### Provided records
####################
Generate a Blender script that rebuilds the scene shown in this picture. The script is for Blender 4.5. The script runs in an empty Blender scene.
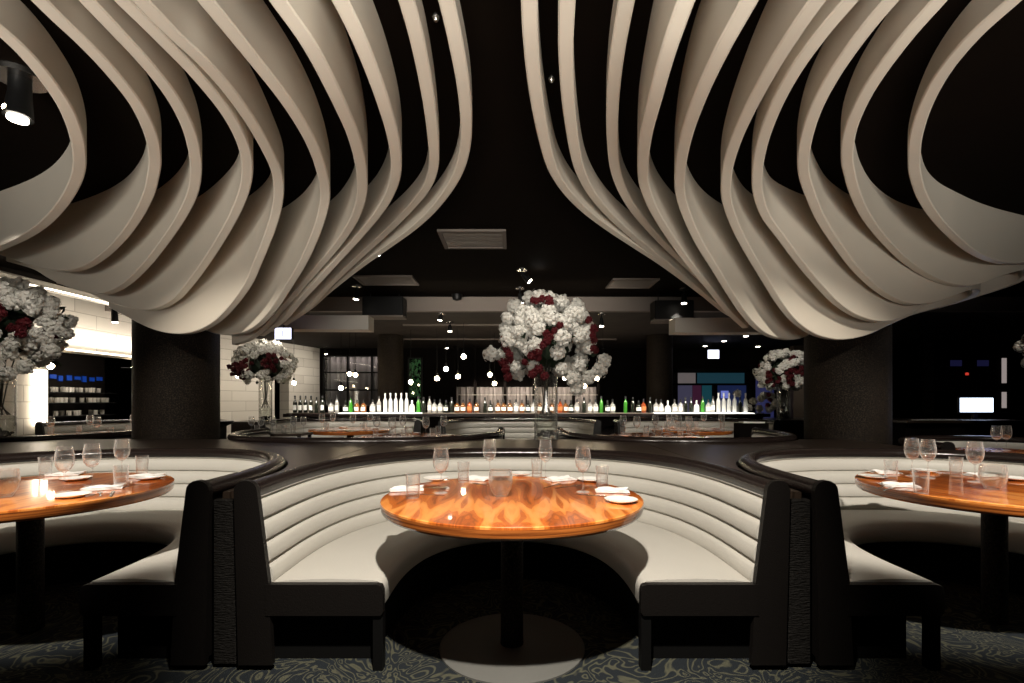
import bpy, math, random
from mathutils import Vector, Matrix, Euler
PI = math.pi
sc = bpy.context.scene
COL = sc.collection
random.seed(7)

# ------------------------------------------------------------------ camera, world, exposure
F = 506.0; HZ = 400.0; CX = 512.0; CH = 1.226
cam_d = bpy.data.cameras.new('camera'); cam = bpy.data.objects.new('camera', cam_d); COL.objects.link(cam)
cam.location = (0, 0, CH); cam.rotation_euler = (PI/2, 0, 0)
cam_d.sensor_width = 36.0; cam_d.lens = F/1024*36; cam_d.shift_y = (HZ-341.5)/1024
cam_d.clip_start = .05; cam_d.clip_end = 100
sc.camera = cam
w = bpy.data.worlds.new('world'); sc.world = w; w.use_nodes = True
w.node_tree.nodes['Background'].inputs[0].default_value = (.9, .8, .7, 1)
w.node_tree.nodes['Background'].inputs[1].default_value = .0012
sc.view_settings.view_transform = 'Standard'; sc.view_settings.look = 'None'
sc.view_settings.exposure = 0.0; sc.view_settings.gamma = 1.0; sc.view_settings.use_curve_mapping = False
try:
    sc.cycles.use_denoising = True; sc.cycles.max_bounces = 8; sc.cycles.transparent_max_bounces = 24
    sc.cycles.sample_clamp_indirect = 4; sc.cycles.caustics_reflective = False; sc.cycles.caustics_refractive = False
except Exception: pass

def lamp(kind, name, loc, target, power, color=(1, .87, .72), size=.1, angle=60, blend=.5, size_y=None, spread=None):
    d = bpy.data.lights.new(name, kind); d.energy = power; d.color = color
    if kind == 'SPOT': d.spot_size = math.radians(angle); d.spot_blend = blend; d.shadow_soft_size = size
    elif kind == 'AREA':
        d.size = size
        if size_y: d.shape = 'RECTANGLE'; d.size_y = size_y
        if spread: d.spread = math.radians(spread)
    else: d.shadow_soft_size = size
    o = bpy.data.objects.new(name, d); COL.objects.link(o); o.location = loc
    if target is not None:
        o.rotation_euler = (Vector(target)-Vector(loc)).to_track_quat('-Z', 'Y').to_euler()
    return o
WARM = (1, .91, .79)
SOFT = (1, .945, .86)
# narrow ceiling spots that light each front booth
lamp('SPOT', 'booth_spot_light', (0, .6, 2.9), (0, 2.85, .6), 760, WARM, .04, 62, .55)
for x in (-2.62, 2.62): lamp('SPOT', 'booth_spot_light', (x, .6, 2.9), (x, 4.0, .62), 780, WARM, .04, 54, .4)
lamp('SPOT', 'column_fill_spot', (6.6, 4.2, 2.5), (4.25, 6.1, 1.4), 55, WARM, .05, 30, .6)  # lamp added to bring out the column's speckled right side
lamp('SPOT', 'brown_wall_fill', (8.6, 12.8, 2.6), (8.7, 14.2, 1.3), 30, WARM, .1, 80, .6)  # wash lamp added to brighten the brown wall piece
lamp('POINT', 'fixture_spill', (.36, 6.85, 2.93), None, .5, (1, .95, .88), .03)
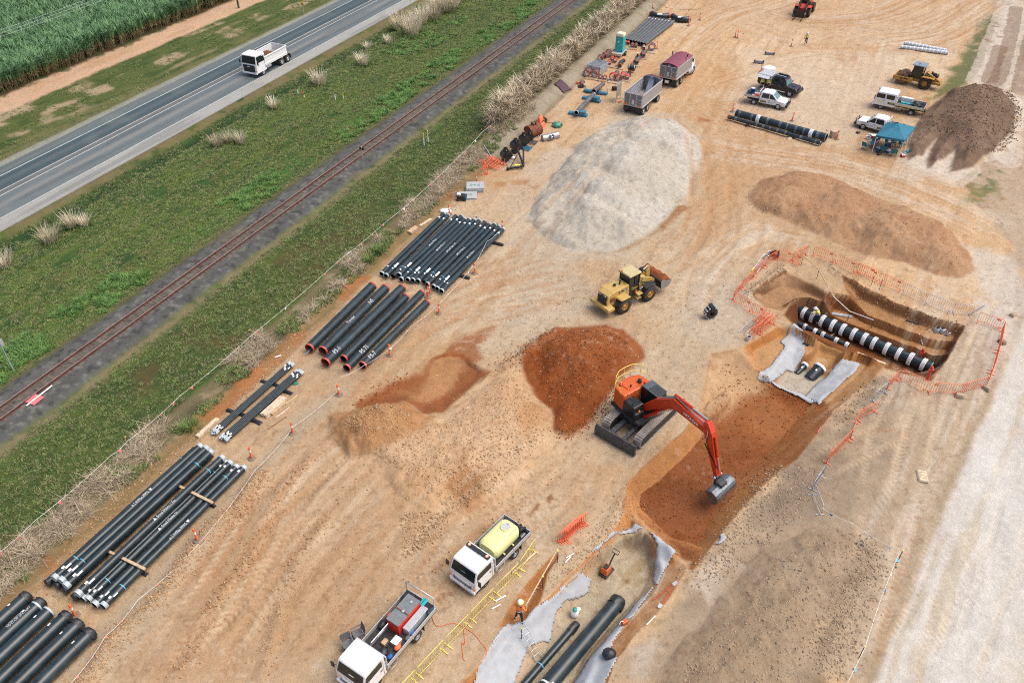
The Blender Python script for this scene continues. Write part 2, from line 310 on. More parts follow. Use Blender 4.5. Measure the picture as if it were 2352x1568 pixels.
# broad tonal areas of the site
zone(PS([(1340,1050),(1325,965),(1440,850),(1590,690),(1640,600),(1700,640),(1740,720),(1690,850),(1610,920),(1500,1020),(1430,1060)]), (226,208,182), .55, 1.0, 1.6)
zone(PS([(1560,640),(1650,600),(1720,690),(1700,820),(1640,800),(1560,760)]), (228,216,198), .55, 1.2, 1.5)
zone(PS([(1130,720),(1200,600),(1300,600),(1380,660),(1330,740),(1200,760)]), (228,212,190), .6, 1.2, 1.6)
zone(PS([(1190,520),(1250,440),(1330,340),(1280,330),(1200,400),(1150,470)]), (232,222,208), .55, 1., 1.6)
zone(PS([(1180,560),(1210,490),(1240,440),(1350,320),(1440,255),(1570,262),(1640,330),(1630,380),(1600,430),(1560,510),(1440,590),(1300,610),(1210,590)]), (224,210,188), .7, .9, 1.2)
zone(PS([(1620,330),(1720,330),(1900,360),(2000,420),(1800,380),(1730,400),(1700,470),(1640,560),(1600,560),(1600,470)]), (222,178,132), .75, 1.2, 1.6)
zone(PS([(1600,560),(1700,520),(1760,560),(1700,600),(1620,660),(1570,640)]), (226,196,160), .6, 1., 1.4)
zone(PS([(1700,120),(2100,120),(2000,290),(1950,330),(1760,260),(1680,240)]), (234,216,192), .6, 2., 2.)
zone(PS([(1600,0),(2290,0),(2150,90),(1900,100),(1700,70)]), (222,190,152), .6, 2., 2.)
zone(PS([(1300,300),(1400,240),(1440,200),(1500,130),(1420,130),(1330,200),(1250,300)]), (226,190,150), .6, 1., 1.4)
zone(PS([(1150,420),(1290,390),(1230,470),(1130,560),(1000,640),(980,600),(1060,480)]), (226,192,154), .55, 1., 1.4)
zone(PS([(100,1568),(330,1330),(480,1180),(560,1080),(680,960),(760,900),(820,880),(740,960),(640,1080),(480,1330),(300,1568)]), (206,188,164), .75, .6, .8)
zone(PS([(700,830),(860,680),(1000,700),(930,800),(860,860),(770,900)]), (216,192,164), .6, .8, 1.)
zone(PS([(560,1120),(800,960),(900,1050),(1180,1000),(1300,1080),(1150,1230),(900,1450),(500,1568),(280,1568),(420,1320)]), (212,168,124), .6, 1., 1.6)
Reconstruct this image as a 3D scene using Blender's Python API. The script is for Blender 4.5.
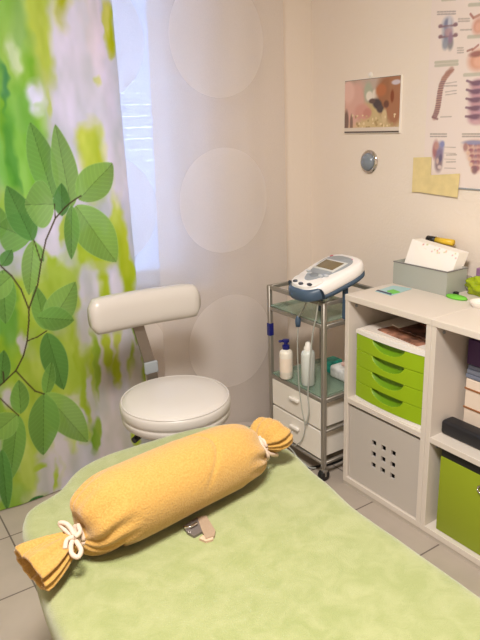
import bpy, bmesh, math, random
import numpy as np
from mathutils import Vector, Matrix, noise
for o in list(bpy.data.objects): bpy.data.objects.remove(o)
SC = bpy.context.scene; COL = SC.collection
PI = math.pi

# ---------------------------------------------------------------- camera
FPX, PITCH, ROLL, YAW, CH = 621.45, 0.306274, -0.039623, 0.574573, 1.36294
Fv = Vector((math.sin(YAW)*math.cos(PITCH), math.cos(YAW)*math.cos(PITCH), -math.sin(PITCH)))
R0 = Vector((math.cos(YAW), -math.sin(YAW), 0)); U0 = R0.cross(Fv)
Rv = R0*math.cos(ROLL)+U0*math.sin(ROLL); Uv = -R0*math.sin(ROLL)+U0*math.cos(ROLL)
cd = bpy.data.cameras.new('camera'); cam = bpy.data.objects.new('camera', cd); COL.objects.link(cam)
cam.matrix_world = Matrix((( Rv.x, Uv.x, -Fv.x, 0), (Rv.y, Uv.y, -Fv.y, 0), (Rv.z, Uv.z, -Fv.z, CH), (0,0,0,1)))
cd.sensor_fit = 'VERTICAL'; cd.sensor_height = 24; cd.lens = FPX/640*24; cd.clip_start = .02
SC.camera = cam
def at(px, py, ax, v):            # where the sight line of a photo point meets the plane axis=v
    d = Fv+Rv*((px-240)/FPX)-Uv*((py-320)/FPX); o = Vector((0,0,CH))
    return o+d*((v-o[ax])/d[ax])

# ---------------------------------------------------------------- sky, light, exposure
W = bpy.data.worlds.new('world'); SC.world = W; W.use_nodes = True
bg = W.node_tree.nodes['Background']; bg.inputs[0].default_value = (.52, .66, 1, 1); bg.inputs[1].default_value = 10
SC.view_settings.view_transform = 'Standard'; SC.view_settings.look = 'None'
SC.view_settings.gamma = 1; SC.view_settings.use_curve_mapping = False
SC.view_settings.exposure = 1.06
def area(name, loc, size, power, col, rot=(0,0,0)):
    l = bpy.data.lights.new(name, 'AREA'); l.shape = 'DISK'; l.size = size; l.energy = power; l.color = col
    o = bpy.data.objects.new(name, l); COL.objects.link(o); o.location = loc; o.rotation_euler = rot; return o
LAMP = (0.15, 0.35)
area('ceiling_lamp_light', (LAMP[0], LAMP[1], 2.36), .5, 36, (1, .95, .89))

# ---------------------------------------------------------------- helpers
def lin(c):
    return tuple((x/255/12.92 if x/255 <= .04045 else ((x/255+.055)/1.055)**2.4) for x in c)
def mat(name, rgb, rough=.6, metal=0, bump=0, bscale=200, var=0, vscale=8, **kw):
    m = bpy.data.materials.new(name); m.use_nodes = True; nt = m.node_tree; b = nt.nodes['Principled BSDF']
    c = (*lin(rgb), 1); b.inputs['Base Color'].default_value = c
    b.inputs['Roughness'].default_value = rough; b.inputs['Metallic'].default_value = metal
    for k, v in kw.items(): b.inputs[k.replace('_', ' ')].default_value = v
    tc = nt.nodes.new('ShaderNodeTexCoord')
    if var:
        n = nt.nodes.new('ShaderNodeTexNoise'); n.inputs['Scale'].default_value = vscale; n.inputs['Detail'].default_value = 4
        nt.links.new(tc.outputs['Object'], n.inputs['Vector'])
        r = nt.nodes.new('ShaderNodeValToRGB'); nt.links.new(n.outputs['Fac'], r.inputs['Fac'])
        r.color_ramp.elements[0].position = .35; r.color_ramp.elements[1].position = .65
        r.color_ramp.elements[0].color = tuple(x*(1-var) for x in c[:3])+(1,)
        r.color_ramp.elements[1].color = tuple(min(1, x*(1+var)) for x in c[:3])+(1,)
        nt.links.new(r.outputs['Color'], b.inputs['Base Color'])
    if bump:
        n = nt.nodes.new('ShaderNodeTexNoise'); n.inputs['Scale'].default_value = bscale; n.inputs['Detail'].default_value = 3
        nt.links.new(tc.outputs['Object'], n.inputs['Vector'])
        bp = nt.nodes.new('ShaderNodeBump'); bp.inputs['Strength'].default_value = bump; bp.inputs['Distance'].default_value = .004
        nt.links.new(n.outputs['Fac'], bp.inputs['Height']); nt.links.new(bp.outputs['Normal'], b.inputs['Normal'])
    return m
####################
### Work instructions
Taking the records above, retype every line from the one with "The Blender Python" down to the one with "(212,168,124), .6, 1., 1.6)", exactly and with nothing else.

### The output
The Blender Python script for this scene continues. Write part 2, from line 310 on. More parts follow. Use Blender 4.5. Measure the picture as if it were 2352x1568 pixels.
# broad tonal areas of the site
zone(PS([(1340,1050),(1325,965),(1440,850),(1590,690),(1640,600),(1700,640),(1740,720),(1690,850),(1610,920),(1500,1020),(1430,1060)]), (226,208,182), .55, 1.0, 1.6)
zone(PS([(1560,640),(1650,600),(1720,690),(1700,820),(1640,800),(1560,760)]), (228,216,198), .55, 1.2, 1.5)
zone(PS([(1130,720),(1200,600),(1300,600),(1380,660),(1330,740),(1200,760)]), (228,212,190), .6, 1.2, 1.6)
zone(PS([(1190,520),(1250,440),(1330,340),(1280,330),(1200,400),(1150,470)]), (232,222,208), .55, 1., 1.6)
zone(PS([(1180,560),(1210,490),(1240,440),(1350,320),(1440,255),(1570,262),(1640,330),(1630,380),(1600,430),(1560,510),(1440,590),(1300,610),(1210,590)]), (224,210,188), .7, .9, 1.2)
zone(PS([(1620,330),(1720,330),(1900,360),(2000,420),(1800,380),(1730,400),(1700,470),(1640,560),(1600,560),(1600,470)]), (222,178,132), .75, 1.2, 1.6)
zone(PS([(1600,560),(1700,520),(1760,560),(1700,600),(1620,660),(1570,640)]), (226,196,160), .6, 1., 1.4)
zone(PS([(1700,120),(2100,120),(2000,290),(1950,330),(1760,260),(1680,240)]), (234,216,192), .6, 2., 2.)
zone(PS([(1600,0),(2290,0),(2150,90),(1900,100),(1700,70)]), (222,190,152), .6, 2., 2.)
zone(PS([(1300,300),(1400,240),(1440,200),(1500,130),(1420,130),(1330,200),(1250,300)]), (226,190,150), .6, 1., 1.4)
zone(PS([(1150,420),(1290,390),(1230,470),(1130,560),(1000,640),(980,600),(1060,480)]), (226,192,154), .55, 1., 1.4)
zone(PS([(100,1568),(330,1330),(480,1180),(560,1080),(680,960),(760,900),(820,880),(740,960),(640,1080),(480,1330),(300,1568)]), (206,188,164), .75, .6, .8)
zone(PS([(700,830),(860,680),(1000,700),(930,800),(860,860),(770,900)]), (216,192,164), .6, .8, 1.)
zone(PS([(560,1120),(800,960),(900,1050),(1180,1000),(1300,1080),(1150,1230),(900,1450),(500,1568),(280,1568),(420,1320)]), (212,168,124), .6, 1., 1.6)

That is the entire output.